Deep underground coal mines depend on long tunnels to move people, machines, and coal. But once coal is removed, the rock above can shift and squeeze these tunnels, creating major safety risks and economic losses. This study focuses on a Chinese coal mine and asks a practical question: how can engineers design the mined-out area and supports so that a key tunnel can safely stay open for the next round of mining, rather than being abandoned and rebuilt from scratch?

Why Leaving One Tunnel Matters

Modern coal mines often use very tall mining panels that remove thick layers of coal in a single pass, boosting production but also greatly disturbing the surrounding rock. Traditionally, miners leave a thick block of untouched coal as a pillar to protect nearby tunnels. That pillar, however, locks valuable coal underground and forces extra tunneling. A technique called gob-side entry retaining offers a smarter option: keep a tunnel right beside the collapsed mined-out zone (the “gob”) and replace the coal pillar with a specially built roadside wall. If this tunnel can remain stable, the mine recovers more coal, cuts development costs, and improves overall efficiency.

Figure 1
Figure 1.

When the Rock and Wall Cannot Cope

The authors analyze what goes wrong when engineers rely on the roadside wall alone. In high, wide panels, the overlying rock layers bend and break over a larger span, generating powerful, shifting pressures. The narrow wall must absorb much of this load. If the wall is strong but too rigid, extreme stress can build inside it, causing cracking or splitting. If it is weaker, it can bulge and compress the tunnel space, squeezing the roof and sides inward. In other cases, a strong wall combined with a weak roof causes the rock above the tunnel to shear and drop, leading to local roof falls. In short, simply building a wall beside the gob is not enough to match the violent movement of rock above a thickly mined seam.

Cutting the Roof to Tame the Load

To tackle this problem, the researchers promote a combined approach they call “enhanced support plus roof cutting pressure relief.” The idea is to proactively cut a sloping slit through the hard rock above the tunnel, on the gob side. This cut weakens the connection between the tunnel roof and key rock layers, guiding the overlying rock to break and cave toward the mined-out side rather than hanging over the roadway like a giant stiff beam. At the same time, the tunnel itself is fortified with a dense pattern of rock bolts, steel cables, hydraulic supports, and a concrete roadside wall that can bear load yet allow some controlled movement.

Figure 2
Figure 2.

Finding the Sweet Spot with Virtual Testing

Using three-dimensional computer simulations calibrated to the real mine (the 2507 working face), the team varied three design parameters: how high the roof cut extends, the angle of the cut, and the width of the roadside wall. They tracked a quantity called deviatoric stress—a combined measure of how intensely the rock is being distorted—to see where the rock was most likely to fail. The simulations showed that a roof cut of about 15 meters, reaching roughly 70 percent of the main roof layer, significantly lowered stress around the tunnel. A cut angle of 15 degrees produced a balanced sharing of load between the solid coal side and the roadside wall, promoting orderly caving of rock into the gob instead of dangerous hanging blocks. For the wall, widths of 0.5 to 1.0 meters left it too weak, causing severe deformation, while a width of about 1.5 meters gave the best blend of strength and adaptability.

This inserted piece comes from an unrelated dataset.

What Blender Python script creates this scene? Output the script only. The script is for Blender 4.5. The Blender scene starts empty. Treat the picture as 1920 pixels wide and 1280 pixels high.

Proof from Real-World Monitoring

The optimized design was then tested in the mine. Instruments measured roof movement, forces in the anchor cables, and pressure on the concrete wall as the mining face advanced and the gob-side tunnel was left behind. Roof sag on the roof-cutting side stayed under about 120 millimeters, and cable loads and wall pressures rose to peaks and then leveled off below their design limits. This behavior showed that the roof cut successfully reduced the load carried directly by the tunnel and that the strengthened supports were working together, rather than being overloaded or failing suddenly.

What This Means for Safer, Smarter Mining

For non-specialists, the takeaway is that careful “pre-breaking” of hard rock above a tunnel, combined with robust but flexible support, can keep essential underground roadways open even when huge slices of coal are removed nearby. By choosing the right cut height, cut angle, and wall width, engineers can steer how the rock breaks and how the load is shared. In this case, a 15-meter-high, 15-degree roof cut and a 1.5-meter roadside wall created a stable, reusable tunnel beside the gob. That means more coal recovered, fewer new tunnels to drive, and a safer working environment for miners operating deep underground.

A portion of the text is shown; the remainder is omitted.